Industry leader and corporate tycoon N.R. Narayana Murthy’s exhortation to youth to work 70 hours per week to enable the country to grow into a $30 trillion (from the current $3.7 trillion) economy by 2047, has stirred a hornet’s nest among the woke brigades. Suddenly, trendy television news anchors and grave editorial writers are discussing the pros and cons of this proposal and the effect it’s likely to have on the work-life balance and mental health of youth and the working age population.
In support of his contention, Murthy cites the examples of China and Japan and several South-east Asian countries after World War II, whose citizens worked 70-hour weeks to repair their economies ravaged by foreign invaders and relentless bombardment by the West-led allies. As a result these economies advanced in terms of per capita incomes and human development indices and are currently far ahead of India. To a nation globally notorious for sloth and time agnosticism, there is undoubtedly some substance in this exhortation because together with some engineers, Narayana Murthy himself burned the midnight oil to transform Infosys Technologies Ltd (estb.1981) into a globally respected IT and ITES (IT enabled services) multinational (sales revenue: Rs.1.5 lakh crore in 2022-23) in record time. Therefore, his advice is worthy of careful consideration.

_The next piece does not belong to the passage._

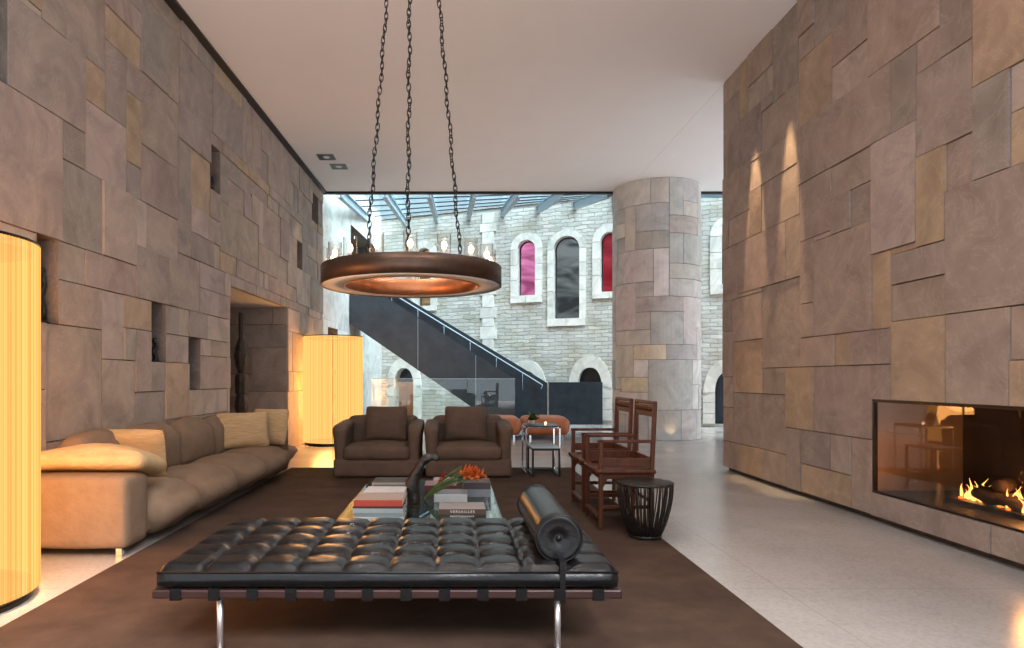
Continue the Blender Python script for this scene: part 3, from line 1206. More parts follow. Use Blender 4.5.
# ------------------------------------------------------------------ staircase
stair = thing('staircase', 'dark steel staircase climbing left along the old stone facade', 'staircase', (0, 0, 0))


def px(x, y, d):
    return Vector(((x - VX) * d / F, d, EYE + (VY - y) * d / F))


def slab(pts, th, nrm=(0, 1, 0)):
    mb = MB()
    n = len(pts)
    nv = Vector(nrm) * th
    vs = [Vector(p) for p in pts] + [Vector(p) + nv for p in pts]
    fs = [tuple(range(n)), tuple(reversed(range(n, 2 * n)))] + [(i, (i + 1) % n, n + (i + 1) % n, n + i) for i in range(n)]
    mb.poly(vs, fs)
    return mb


NY, FY = 16.0, 17.15
nb = px(515, 417, NY)
near_pts = [px(515, 379, NY), px(385, 296.5, NY), px(349.5, 274, NY), px(349.5, 323, NY), px(476.6, 410.5, NY), Vector((.62, NY, 0)), Vector((1.48, NY, 0))]
slab(near_pts, .05).build('near_guard', 'steel_near', stair)
for q in range(5):   # flat joints between the guard sheets
    ja = near_pts[0].lerp(near_pts[1], q / 4.5 + .08)
    jb = near_pts[4].lerp(near_pts[3], q / 4.5 + .08)
    jb = Vector((ja.x, NY, near_pts[4].z + (ja.x - near_pts[4].x) / (near_pts[3].x - near_pts[4].x) * (near_pts[3].z - near_pts[4].z)))
    if jb.z < .05:
        jb.z = .05
    MB().box((ja.x - .004, NY - .004, jb.z + .03), (ja.x + .004, NY + .002, ja.z - .03)).build('joint_strip', 'white_steel' if q % 2 else 'steel', stair)
far_pts = [px(547.5, 383, FY), px(404, 296.5, FY), px(352, 264, FY), px(352, 300, FY), px(500, 405, FY), Vector((1.2, FY, 0)), Vector((2.44, FY, 0))]
slab(far_pts, .05).build('far_guard', 'steel', stair)
ft = MB()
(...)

However for Mr. Murthy’s information, the vast majority of India’s population is already working 70 hour weeks. They are employed in the MSME (micro, small and medium sector enterprises) sector, which although it provides livelihood to 85 percent of the population employed in the non-agriculture economy, and produces 40 percent of manufacturing output and services, is cruelly treated by banks which starve them of credit, and large companies to whom they supply components and materials routinely delay payments due. In the MSME sector, slogging out the 70- hour week for entrepreneurs and employees is a matter of survival. It’s only in the organised sector of the economy and government which employ 10 percent of India’s 450 million working population that work-life balance and mental and emotional health have become big issues.
Yet despite the 45-hour week being normative and work conditions on a par with the best worldwide, Mr. Murthy is right to lament poor productivity in this privileged sector. It’s well-known that productivity — average output per employee — in India Inc is one-tenth of American industry and 20 percent of China’s. But the root cause of this disparity is that industrial productivity in OECD countries is higher because of better tools and education. Working 70 hours per week won’t help if children are not encouraged to acquire good communication and hand skills and innovate from young age. The basic cause of poor productivity of Indian industry (and agriculture) is not a propensity to shirk work, but a faulty rote-learning education system that pays little attention to innovation, modern tools usage and problem-solving skills.